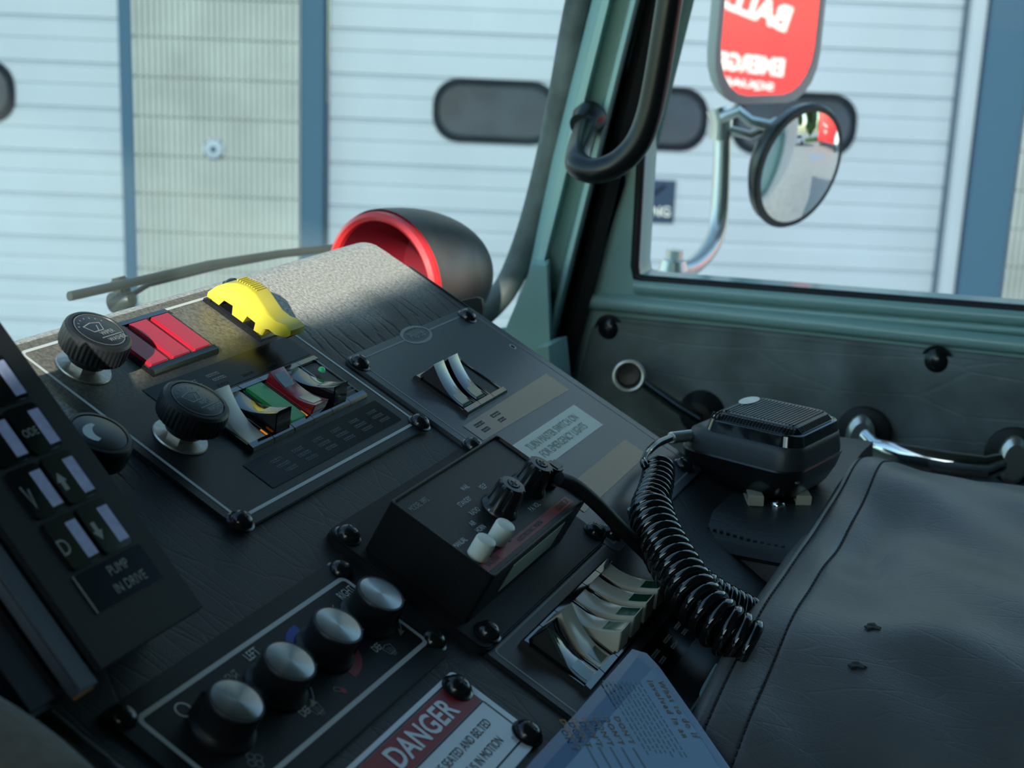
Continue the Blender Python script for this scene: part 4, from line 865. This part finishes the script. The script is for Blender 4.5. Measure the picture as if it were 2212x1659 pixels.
for x, y, r in ((1885, 1355, .0045), (1850, 1438, .0045)):
    p = on(x, y, 2, -.345)
    for _ in range(30): p = on(x, y, 2, lz(p.x, p.y))
    b = MB('thread', Matrix.Translation((p.x, p.y, lz(p.x, p.y)+.0004))); b.lathe([(r, -.0006), (r*.9, .0004), (r*.5, .0007), (r*.2, .0002)], 9, rf=lambda a, j: 1+.35*math.sin(3*a+j)); P('torn_hole', b, lc)
# ---- handheld microphone on its clip
th = R_(36); Ld = RT*math.cos(th)-H*math.sin(th); Wn = -RT*math.sin(th)-H*math.cos(th)
MS = 1.22; cor = on(1722, 1028, 2, -.3065); mc = cor-Ld*.038*MS-Wn*.031*MS; mc.z = -.326
MMc = frame(mc, Ld, Vector((0, 0, 1)).cross(Ld), Vector((0, 0, 1))) @ Matrix.Scale(.001*MS, 4)
mic = thing('handheld_microphone', 'black handheld radio microphone with coiled cord resting on the padded console', 'microphone', frame(mc, Ld, Vector((0, 0, 1)).cross(Ld), Vector((0, 0, 1))))
def mr_(x0, x1, hy, r, z, tp=0):
    z = (17+(z-17)*.75) if z > 17 else 16-(16-z)*1.32; hy *= 1.14; return [(x, y*(1-tp*max(0, -(x-x0)/(x1-x0)+.45)), z) for x, y in rrect(x0, x1, -hy, hy, r, 7)]
b = MB('black_plastic', MMc, .15); b.loft([mr_(-20, 26, 17, 12, 0), mr_(-25, 30, 21, 13, 1.2), mr_(-31, 34, 25.5, 14, 5), mr_(-36.5, 37.2, 29.5, 14, 11), mr_(-38.6, 38.6, 31, 14, 15.6, .25), mr_(-38.9, 38.9, 31.4, 14, 16.2, .25), mr_(-38.4, 38.5, 30.9, 14, 17, .25)]); P('lower_shell', b, mic)
b = MB('mic_shell', MMc, .15); b.loft([mr_(-38, 38.2, 30.6, 14, 17, .25), mr_(-37, 38, 30.2, 13.5, 22, .25), mr_(-34.5, 37.2, 29, 13, 30, .25), mr_(-30, 36.6, 28, 12, 33.4, .22), mr_(-26, 36.2, 27.5, 12, 34, .2)]); P('upper_shell', b, mic)
b = MB('black_gloss', MMc, .15); b.loft([mr_(-24, 36.4, 26.6, 10, 33.6), mr_(-23.6, 36.2, 26.4, 10, 35), mr_(-22.2, 35.2, 25.4, 9.5, 41.6), mr_(-21.4, 34.4, 24.6, 9, 42.4), mr_(-19, 32, 22, 9, 42.4)]); P('collar', b, mic)
b = MB('black_plastic', MMc, .15); b.loft([mr_(-20.6, 33.6, 23.8, 9, 42), mr_(-20, 33, 23.4, 9, 43.5), mr_(-17, 30, 21, 8, 46.6), mr_(-14, 27, 18, 7, 47.4)]); 
for k in range(20): x = -15+k*2.2; b.box(x, x+1.1, -19.5, 19.5, 38.6, 40.3, .3)
for k in range(5):
    for j in range(26):
        a = k*.7; b.box(-19+j*2-.6, -19+j*2+.6, -27.3+a*.9, -26.4+a*.9, 36.6+a*.75, 37.2+a*.75, .1); 
        if j < 20: b.box(-20.4+a*.9, -19.5+a*.9, -20+j*2-.6, -20+j*2+.6, 36.6+a*.75, 37.2+a*.75, .1); b.box(32.6-a*.9, 33.6-a*.9, -20+j*2-.6, -20+j*2+.6, 36.6+a*.75, 37.2+a*.75, .1)
P('grille', b, mic)
b = MB('steel', MMc, .15); b.prism([(x, y) for x, y in circ(-14, 8, 4.5, 20, 10)], 39.4, 40.6, .3); P('badge', b, mic, label='small silver plate on the grille')
for x, y in ((-33, -20), (36, -26)):
    b = MB('steel', MMc @ Matrix.Translation((x, y, 10)), .15); b.lathe([(1.5, 0), (1.4, 1), (.1, 1.3)], 10); P('shell_screw', b, mic)
cl = thing('microphone_clip', 'brass bracket under the microphone screwed to the padded console', 'clip', Matrix.Translation((mc.x, mc.y, -.328)))
b = MB('brass'); 
for x in (1632, 1735):
    p = on(x, 1092, 2, -.3325); M = frame(p, RT, H, Vector((0, 0, 1)))
    b.box(-.0054, .0054, -.001, .022, .0, .0014, .0004, M=M); b.box(-.0052, .0052, -.0012, .0, .0, .0068, .0003, M=M); b.box(-.0050, .0050, -.001, .012, .006, .0072, .0003, M=M)
p = on(1684, 1086, 2, -.3325); b.box(-.022, .022, -.004, .02, -.0005, .0012, .0004, 'black_plastic', frame(p, RT, H, Vector((0, 0, 1)))); P('bracket', b, cl)
b = MB('chrome', Matrix.Translation(on(1680, 1090, 2, -.3315))); b.lathe([(.0052, -.001), (.0052, .0006), (.0042, .0022), (.002, .0034), (.0002, .0036)], 20); P('screw', b, cl)
# cord: strain relief, lead, coil
dm = (mc-Ld*.038*MS).dot(RW @ Vector((0, 0, -1)))
def R3(x, y, d):
    q = con(*uvw(x, y, 16)); dq_ = q.dot(RW @ Vector((0, 0, -1)))
    return ray(x, y)*(min(d, dq_) if x < 1560 else d)
def pd(x, y, w): return con(*uvw(x, y, w))
b = MB('chrome_dull'); e0 = mc-Ld*.040+Vector((0, 0, .0225)); e1 = R3(1450, 946, dm-.012)
n = 46; pts = [e0+(e1-e0)*k/n for k in range(n+1)]; b.tube(pts, [.0042 if k % 2 else .0035 for k in range(n+1)], 12); P('strain_relief', b, mic)
cs = [e1+(e0-e1)*.2, e1, R3(1418, 960, dm-.02), R3(1398, 980, dm-.04), pd(1391, 1000, 26), pd(1404, 1013, 24), pd(1440, 1012, 22)]
b = MB('black_gloss'); b.tube(spline(cs, 8), .0026, 12); P('lead', b, mic)
def coil(path, R0, R1, turns, wr, ns=26):
    sp = spline(path, 12); L = [0]
    for i in range(1, len(sp)): L.append(L[-1]+(sp[i]-sp[i-1]).length)
    out = []; N_ = int(turns*ns); j = 0; x = None
    for k in range(N_+1):
        f = k/N_; s_ = L[-1]*f
        while j < len(L)-2 and L[j+1] < s_: j += 1
        u_ = (s_-L[j])/max(1e-9, L[j+1]-L[j]); p = sp[j].lerp(sp[j+1], u_); d = (sp[min(j+2, len(sp)-1)]-sp[max(j-1, 0)]).normalized()
        if x is None: x = d.cross(Vector((0, 0, 1))).normalized()
        x = (x-d*x.dot(d)).normalized(); y = d.cross(x); a = 2*math.pi*turns*f; R = R0+(R1-R0)*min(1, f*1.6)
        out.append(p+(x*math.cos(a)+y*math.sin(a))*R)
    bb = MB('black_gloss'); bb.tube(out, wr, 10); return bb
d0_ = dm-.05
P('coiled_cord', coil([pd(1423, 1006, 24), pd(1421, 1035, 23), pd(1412, 1070, 22), pd(1402, 1098, 22), pd(1404, 1125, 23)], .0080, .0092, 11, .0023), mic)
P('coiled_cord', coil([pd(1405, 1100, 26), pd(1416, 1140, 26), pd(1440, 1190, 26), pd(1472, 1245, 26), pd(1508, 1300, 26), pd(1556, 1350, 26), pd(1620, 1396, 26)], .0108, .0122, 18, .0031), mic)
P('coiled_cord', coil([pd(1470, 1235, 14), pd(1530, 1285, 14), pd(1600, 1325, 14), pd(1680, 1362, 14)], .0098, .010, 14, .0026), mic)
kb_ = thing('siren_cable', 'thick straight black cable running from the siren box toward the coiled cord', 'cable', Matrix.Translation(pd(1400, 1190, 10)))
b = MB('black_matte'); b.tube(spline([pd(1207, 1035, 46), pd(1240, 1048, 44), pd(1285, 1085, 38), pd(1330, 1130, 30), pd(1372, 1172, 20), pd(1400, 1200, 14), pd(1440, 1250, 6), pd(1480, 1300, 2)], 8), .0041, 14); P('sheath', b, kb_)
# ---- fuzzy grey pad at the lower left corner
b = MB('cloth'); A0 = [ray(x, y)*d for x, y, d in ((-380, 1560, .51), (-200, 1640, .505), (-40, 1738, .50), (90, 1860, .495), (190, 1990, .49))]
b.tube(spline(A0, 8), .032, 40); solo('fabric_pad', 'grey-brown fuzzy fabric pad at the lower left corner of the dash', 'pad', b)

AIM OF THE TASK: Every line that holds the word "from" counts once; state the total number of such lines and nothing else.

EXERCISE OUTPUT: 2